Emor

Parashat Emor begins with detailed instructions and restrictions for the Kohanim. Sum up these clear rules together and you get this:

1- The priests and especially the High Priest, must be worthy and ‘holy’ unto HaShem.
2- No priests with any blemish can serve at the altar.
3- A priest who is unclean cannot partake of the holy food.
4- No animals with any blemish can be an offer.
5- Plus other precise rules.

The tit for tat is interesting: Just as the human (priest) must be perfect and cannot serve if he has physical shortcomings, so cannot an animal have any blemishes if it serves as offer. Rabbis have pointed out that even though the Parashat is most important for the Kohanim, it has an even more important message. There’s an obvious redundancy in the words: “Emor el Ha’Kohanim…Ve’Amarta Aleihem.” Why does HaShem make it a point to tell Moshe to “speak to the priests”, only to immediately say: “…and tell them”? Rashi writes: “Le’Hachzir Ha’Gedolim Al Ha’Ketanim” – “to instruct the adults with regard to the children.” Moshe was to “say to the Kohanim” the Halachot, and then “say to them” that these laws must be taught to their children as well.

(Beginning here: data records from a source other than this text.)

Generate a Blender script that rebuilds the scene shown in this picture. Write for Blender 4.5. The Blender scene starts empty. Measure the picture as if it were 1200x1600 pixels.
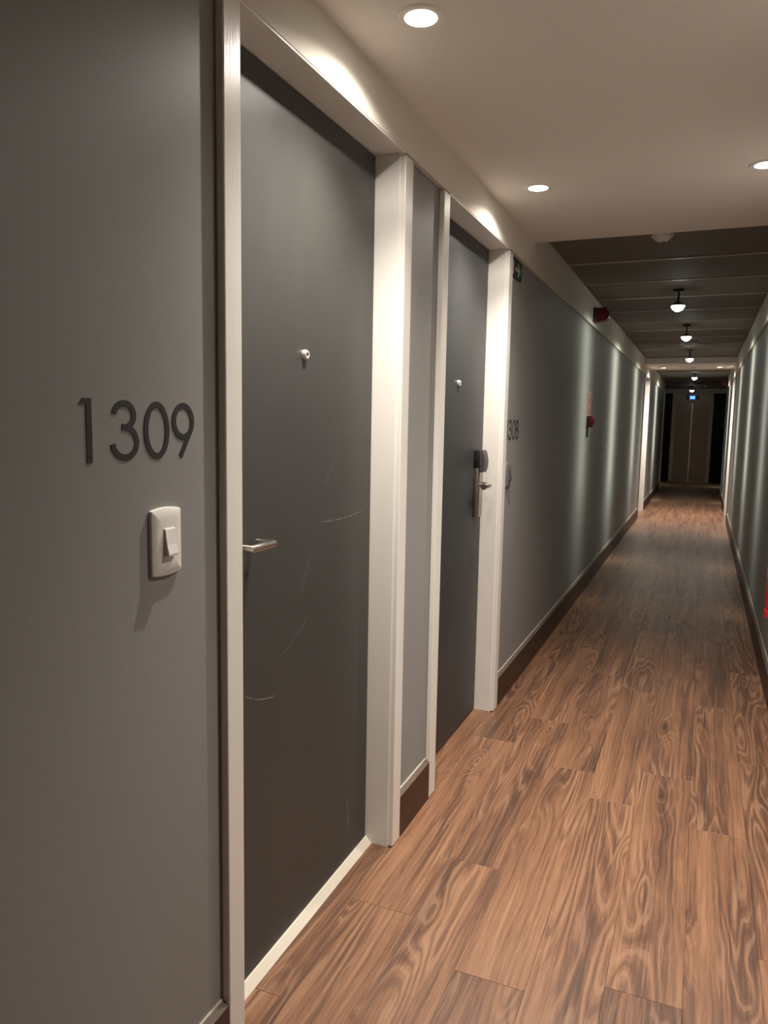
import bpy, bmesh, math, random
from mathutils import Vector, Matrix
random.seed(7)
S = bpy.context.scene
COL = S.collection
PI = math.pi

# ------------------------------------------------------------------ camera
CAM_POS = Vector((0.8039, 0.0, 1.30))
yaw, pitch, roll, FPX = 0.3983, -0.1180, 0.0178, 1174.4
fwd = Vector((-math.sin(yaw)*math.cos(pitch), math.cos(yaw)*math.cos(pitch), math.sin(pitch)))
rt = Vector((math.cos(yaw), math.sin(yaw), 0)); up = rt.cross(fwd)
r_ = math.cos(roll)*rt + math.sin(roll)*up
u_ = -math.sin(roll)*rt + math.cos(roll)*up
cd = bpy.data.cameras.new('camera'); cam = bpy.data.objects.new('camera', cd); COL.objects.link(cam)
cam.matrix_world = Matrix(((r_.x, u_.x, -fwd.x, CAM_POS.x), (r_.y, u_.y, -fwd.y, CAM_POS.y),
                           (r_.z, u_.z, -fwd.z, CAM_POS.z), (0, 0, 0, 1)))
cd.sensor_fit = 'VERTICAL'; cd.sensor_height = 36.0; cd.lens = 36.0*FPX/1600.0
cd.clip_start = 0.02; cd.clip_end = 100
S.camera = cam

# ------------------------------------------------------------------ world, exposure
w = bpy.data.worlds.new('world'); S.world = w; w.use_nodes = True
w.node_tree.nodes['Background'].inputs[0].default_value = (0.9, 0.9, 1.0, 1)
w.node_tree.nodes['Background'].inputs[1].default_value = 0.02
S.view_settings.view_transform = 'Standard'; S.view_settings.look = 'None'
S.view_settings.gamma = 1.0; S.view_settings.use_curve_mapping = False
S.view_settings.exposure = 0.0
DOWN_POWER = 1.0      # multiplies the downlights
SPOT_POWER = 1.0      # multiplies the hanging spots
DOWN_COL = (1.0, 0.925, 0.835)
SPOT_COL = (0.95, 1.0, 0.86)

# ------------------------------------------------------------------ helpers
def tag(o, label=None, cat=None, group=None, kind=None):
    if label: o['label'] = label
    if cat: o['category'] = cat
    if group: o['group'] = group
    if kind: o['kind'] = kind
    return o
def empty(name, loc=(0, 0, 0), parent=None):
    o = bpy.data.objects.new(name, None); COL.objects.link(o); o.location = loc
    o.empty_display_size = 0.05
    if parent: o.parent = parent
    return o
def thing(name, label, cat, loc=(0, 0, 0), group=None):
    return tag(empty(name, loc), label, cat, group)
def obj(name, bm, mat, parent=None, loc=None, smooth=False):
    bmesh.ops.recalc_face_normals(bm, faces=bm.faces)
    me = bpy.data.meshes.new(name); bm.to_mesh(me); bm.free()
    if mat: me.materials.append(mat)
    if smooth:
        me.polygons.foreach_set('use_smooth', [True]*len(me.polygons))
        try: me.set_sharp_from_angle(angle=math.radians(38))
        except Exception: pass
    o = bpy.data.objects.new(name, me); COL.objects.link(o)
    if parent: o.parent = parent
    if loc: o.location = loc
    return o
def box(bm, x0, x1, y0, y1, z0, z1, bev=0.0, seg=1):
    vs = [bm.verts.new((x, y, z)) for x in (x0, x1) for y in (y0, y1) for z in (z0, z1)]
    fs = [bm.faces.new([vs[i] for i in q]) for q in ((0, 1, 3, 2), (4, 6, 7, 5), (0, 4, 5, 1), (2, 3, 7, 6), (0, 2, 6, 4), (1, 5, 7, 3))]
    if bev > 0:
        es = list({e for f in fs for e in f.edges})
        bmesh.ops.bevel(bm, geom=es, offset=bev, segments=seg, affect='EDGES', profile=0.5)
    return bm
def B(*a, **k):
    return box(bmesh.new(), *a, **k)
def frame_of(ax):
    ax = Vector(ax).normalized()
    t = Vector((0, 0, 1)) if abs(ax.z) < 0.9 else Vector((0, 1, 0))
    a = ax.cross(t).normalized(); b = ax.cross(a).normalized()
    return ax, a, b
def lathe(bm, prof, c=(0, 0, 0), axis=(0, 0, 1), n=28):
    """prof: (radius, height along axis) list."""
    ax, a, b = frame_of(axis); c = Vector(c); rings = []
    for r, h in prof:
        if r < 1e-6: rings.append([bm.verts.new(c+ax*h)])
        else: rings.append([bm.verts.new(c+ax*h+(a*math.cos(2*PI*i/n)+b*math.sin(2*PI*i/n))*r) for i in range(n)])
    for A, Bq in zip(rings, rings[1:]):
        for i in range(n):
            j = (i+1) % n
            q = ([A[0], Bq[i], Bq[j]] if len(A) == 1 and len(Bq) > 1 else
                 [A[i], Bq[0], A[j]] if len(Bq) == 1 and len(A) > 1 else
                 [A[i], Bq[i], Bq[j], A[j]] if len(A) > 1 else None)
            if q: bm.faces.new(q)
    return bm
def tube(bm, pts, rad, n=16, flat=1.0):
    """a tube along a polyline, closed at both ends; flat scales the ring's vertical radius"""
    pts = [Vector(p) for p in pts]; rings = []
    for i, p in enumerate(pts):
        d = ((pts[min(i+1, len(pts)-1)]-p).normalized() if i < len(pts)-1 else Vector()) + ((p-pts[max(i-1, 0)]).normalized() if i > 0 else Vector())
        d.normalize()
        zz = Vector((0, 0, 1)) if abs(d.z) < 0.95 else Vector((0, 1, 0))
        a = d.cross(zz).normalized(); b = a.cross(d).normalized()
        k = 1.0
        if 0 < i < len(pts)-1:
            k = 1.0/max(0.5, d.dot((pts[i+1]-p).normalized()))
        rings.append([bm.verts.new(p+a*math.cos(2*PI*j/n)*rad*k+b*math.sin(2*PI*j/n)*rad*flat) for j in range(n)])
    for A, Bq in zip(rings, rings[1:]):
        for j in range(n): bm.faces.new([A[j], A[(j+1) % n], Bq[(j+1) % n], Bq[j]])
    bm.faces.new(rings[0]); bm.faces.new(rings[-1][::-1])
    return bm
def ribbon(bm, pts, wd, x0, x1, closed=False):
    """flat stroke in the (y, z) plane, from depth x0 to x1"""
    pts = [Vector((p[0], p[1])) for p in pts]; n = len(pts); L = []
    for i, p in enumerate(pts):
        if closed: d = (pts[(i+1) % n]-pts[i-1])
        else: d = pts[min(i+1, n-1)]-pts[max(i-1, 0)]
        d.normalize(); nn = Vector((-d.y, d.x))*wd/2
        L.append([bm.verts.new((x, q.x, q.y)) for q in (p+nn, p-nn) for x in (x0, x1)])
    m = n if closed else n-1
    for i in range(m):
        a, b = L[i], L[(i+1) % n]
        for k0, k1 in ((1, 3), (0, 1), (2, 3), (0, 2)):
            bm.faces.new([a[k0], a[k1], b[k1], b[k0]])
    if not closed:
        for a in (L[0], L[-1]): bm.faces.new([a[0], a[1], a[3], a[2]])
    return bm
def prism(bm, pts, x0, x1):
    """polygon in (y, z), extruded in x"""
    a = [bm.verts.new((x0, p[0], p[1])) for p in pts]; b = [bm.verts.new((x1, p[0], p[1])) for p in pts]
    n = len(pts); bm.faces.new(a); bm.faces.new(b[::-1])
    for i in range(n): bm.faces.new([a[i], a[(i+1) % n], b[(i+1) % n], b[i]])
    return bm
def rrect(y0, y1, z0, z1, r, n=5, bulge=0.0):
    P = []
    for cy, cz, a0 in ((y1-r, z1-r, 0), (y0+r, z1-r, 90), (y0+r, z0+r, 180), (y1-r, z0+r, 270)):
        for i in range(n+1):
            a = math.radians(a0+90*i/n); P.append((cy+r*math.cos(a), cz+r*math.sin(a)))
        if bulge and a0 in (0, 180):
            s = 1 if a0 == 0 else -1
            zz = z1 if s > 0 else z0
            for i in range(1, 8):
                t = i/8; yy = (y1-r)+(y0-y1+2*r)*t if s > 0 else (y0+r)+(y1-y0-2*r)*t
                P.append((yy, zz+s*bulge*4*t*(1-t)))
    return P

# ------------------------------------------------------------------ materials
class NT:
    def __init__(s, name):
        s.m = bpy.data.materials.new(name); s.m.use_nodes = True; s.t = s.m.node_tree
        s.p = s.t.nodes['Principled BSDF']
    def n(s, typ, **kw):
        nd = s.t.nodes.new(typ)
        for k, v in kw.items(): setattr(nd, k, v)
        return nd
    def l(s, a, b): s.t.links.new(a, b)
    def put(s, sock, v):
        if hasattr(v, 'is_output') or isinstance(v, bpy.types.NodeSocket): s.l(v, sock)
        else: sock.default_value = v
    def math(s, op, a, b=0.0, c=0.0, clamp=False):
        nd = s.n('ShaderNodeMath', operation=op, use_clamp=clamp)
        s.put(nd.inputs[0], a); s.put(nd.inputs[1], b); s.put(nd.inputs[2], c); return nd.outputs[0]
    def noise(s, vec, scale, detail=3, rough=0.5, dist=0.0):
        nd = s.n('ShaderNodeTexNoise'); s.l(vec, nd.inputs['Vector'])
        nd.inputs['Scale'].default_value = scale; nd.inputs['Detail'].default_value = detail
        nd.inputs['Roughness'].default_value = rough; nd.inputs['Distortion'].default_value = dist
        return nd.outputs['Fac']
    def mapr(s, v, a, b, c=0.0, d=1.0, smooth=True):
        nd = s.n('ShaderNodeMapRange'); nd.interpolation_type = 'SMOOTHSTEP' if smooth else 'LINEAR'
        s.put(nd.inputs[0], v)
        for i, q in enumerate((a, b, c, d)): nd.inputs[i+1].default_value = q
        return nd.outputs[0]
    def mix(s, f, a, b):
        nd = s.n('ShaderNodeMix', data_type='RGBA'); s.put(nd.inputs[0], f)
        s.put(nd.inputs[6], a if not isinstance(a, tuple) else (*a[:3], 1)); s.put(nd.inputs[7], b if not isinstance(b, tuple) else (*b[:3], 1))
        return nd.outputs[2]
    def ramp(s, f, stops):
        nd = s.n('ShaderNodeValToRGB'); s.l(f, nd.inputs[0]); el = nd.color_ramp.elements
        while len(el) > 1: el.remove(el[-1])
        el[0].position = stops[0][0]; el[0].color = (*stops[0][1], 1)
        for p, c in stops[1:]:
            e = el.new(p); e.color = (*c, 1)
        return nd.outputs[0]
    def scale(s, vec, sc, loc=(0, 0, 0), rot=(0, 0, 0)):
        nd = s.n('ShaderNodeMapping'); s.l(vec, nd.inputs[0]); nd.inputs['Scale'].default_value = sc
        nd.inputs['Location'].default_value = loc; nd.inputs['Rotation'].default_value = rot; return nd.outputs[0]
    def bump(s, h, strength, dist):
        nd = s.n('ShaderNodeBump'); s.l(h, nd.inputs['Height']); nd.inputs['Strength'].default_value = strength
        nd.inputs['Distance'].default_value = dist; s.l(nd.outputs[0], s.p.inputs['Normal'])
    def geo(s): return s.n('ShaderNodeNewGeometry').outputs['Position']
    def objc(s): return s.n('ShaderNodeTexCoord').outputs['Object']
    def base(s, c): s.put(s.p.inputs['Base Color'], c if not isinstance(c, tuple) else (*c[:3], 1))
    def set(s, rough=0.5, metal=0.0, spec=0.5, coat=None):
        s.put(s.p.inputs['Roughness'], rough); s.p.inputs['Metallic'].default_value = metal
        s.p.inputs['Specular IOR Level'].default_value = spec
        if coat: s.p.inputs['Coat Weight'].default_value = coat[0]; s.p.inputs['Coat Roughness'].default_value = coat[1]

def paint(name, col, rough=0.5, spec=0.4, var=0.06, bump=0.15, bscale=260, metal=0.0):
    t = NT(name); g = t.geo()
    f = t.noise(g, 2.3, 4, 0.6)
    t.base(t.mix(f, tuple(c*(1-var) for c in col), tuple(min(1, c*(1+var)) for c in col)))
    t.set(rough, metal, spec)
    if bump: t.bump(t.noise(g, bscale, 2, 0.5), bump, 0.0012)
    return t.m
def plain(name, col, rough=0.4, metal=0.0, spec=0.5):
    t = NT(name); f = t.noise(t.objc(), 60, 2, 0.5)
    t.base(t.mix(f, tuple(c*0.94 for c in col), tuple(min(1, c*1.06) for c in col)))
    t.set(t.mapr(f, 0.2, 0.8, rough*0.9, rough*1.1), metal, spec); return t.m
def emit(name, col, st):
    t = NT(name); t.base(col); t.p.inputs['Emission Color'].default_value = (*col, 1)
    t.p.inputs['Emission Strength'].default_value = st; return t.m

M_wall = paint('grey_wall_paint', (0.27, 0.262, 0.248), 0.55, 0.35, 0.03, 0.12, 330)
M_wallb = M_wall
M_band = paint('beige_plaster_paint', (0.72, 0.67, 0.585), 0.75, 0.2, 0.02, 0.12, 120)
M_ceil = paint('ceiling_plaster_paint', (0.85, 0.81, 0.75), 0.85, 0.2, 0.02, 0.08, 90)
M_panel = paint('ceiling_metal_panel', (0.20, 0.177, 0.150), 0.7, 0.15, 0.03, 0.0)
M_strip = paint('ceiling_joint_strip', (0.46, 0.42, 0.37), 0.4, 0.5, 0.03, 0.0)
M_dark = plain('black_void_paint', (0.004, 0.004, 0.005), 0.6, 0, 0.3)
M_blackpanel = plain('black_glass_panel', (0.003, 0.004, 0.006), 0.35, 0, 0.2)

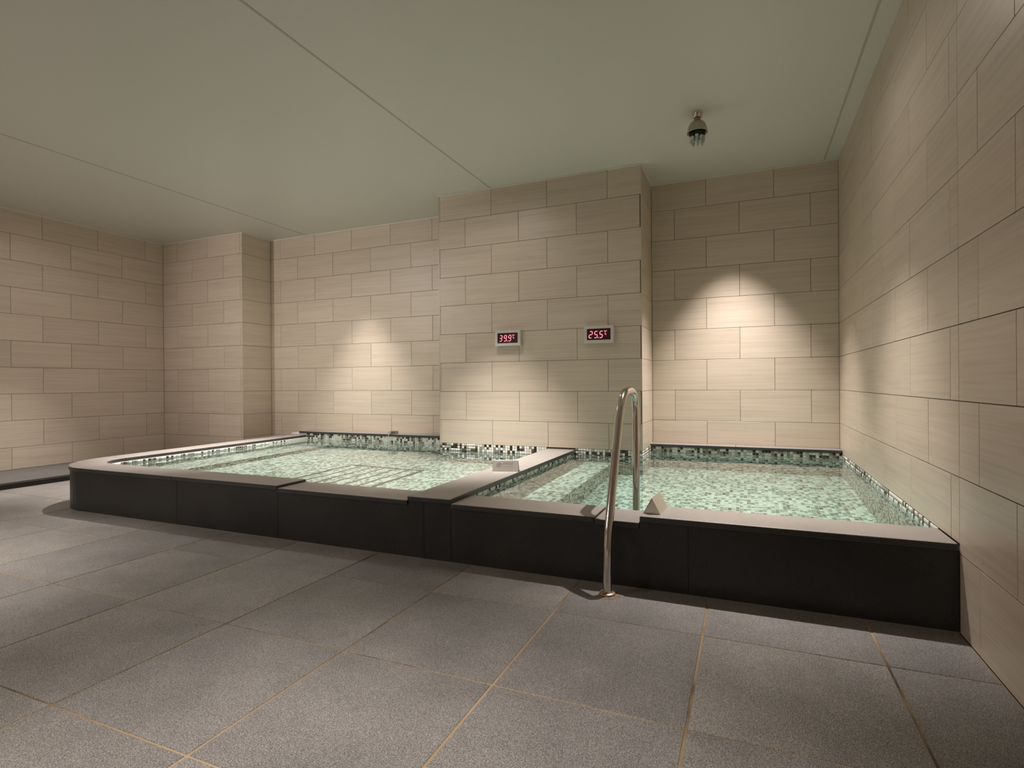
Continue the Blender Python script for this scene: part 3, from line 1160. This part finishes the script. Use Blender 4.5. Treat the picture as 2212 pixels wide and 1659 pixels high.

Obviously, here’s where Hinuch – Education begins. Moshe was to instruct the Kohanim their laws and requirements as they would have to teach them to their children. Ramban explains it like this; It is a warning to adults who regard themselves only not to forget about the purity of their children. Rabbi Asher ben Yechiel, (1250-1327) declares that in all other instances, the Torah refers to “the sons of Aharon, the Kohanim” (Vayikra 1:5). Here the phrase is reversed: “the priests, the sons of Aharon.” This suggests that this law includes a definition of Kohanim – who are no more than “the sons of Aharon” – referring to the children.

Is this the right time to introduce the mitzvah of Hinuch in the Torah? Aren’t we focused on a small group of privileged people?

One could argue that no group of people had a more difficult time educating their children than the Kohanim. After all, their children cannot do certain things other children can. And, as every parent surely has experienced before, a child will quickly ask why it cannot do certain things when it sees other children getting away with the things it can’t. Kohanim have special tasks and are bound to teach these privileges to their children. It could be that the Torah introduces Hinuch exactly for those reasons at this particular point. By extension, these Kohanim laws serve as a reminder to the rest of us of how much easier we have it. And that if the Kohanim must oblige by these rules, surely the rest of Israel can understand their simpler tasks?

So in fact, what we are seeing here is the trickle down effect. First, the Kohanim have their laws handed to them, only to immediately be asked to teach these to their children. Followed by the implied lesson that the righteous mitzvot have to be taught from parent to children among all of us. Later on we will learn that this is the only way for Am Israel to survive, for without Hinuch everything simply stops.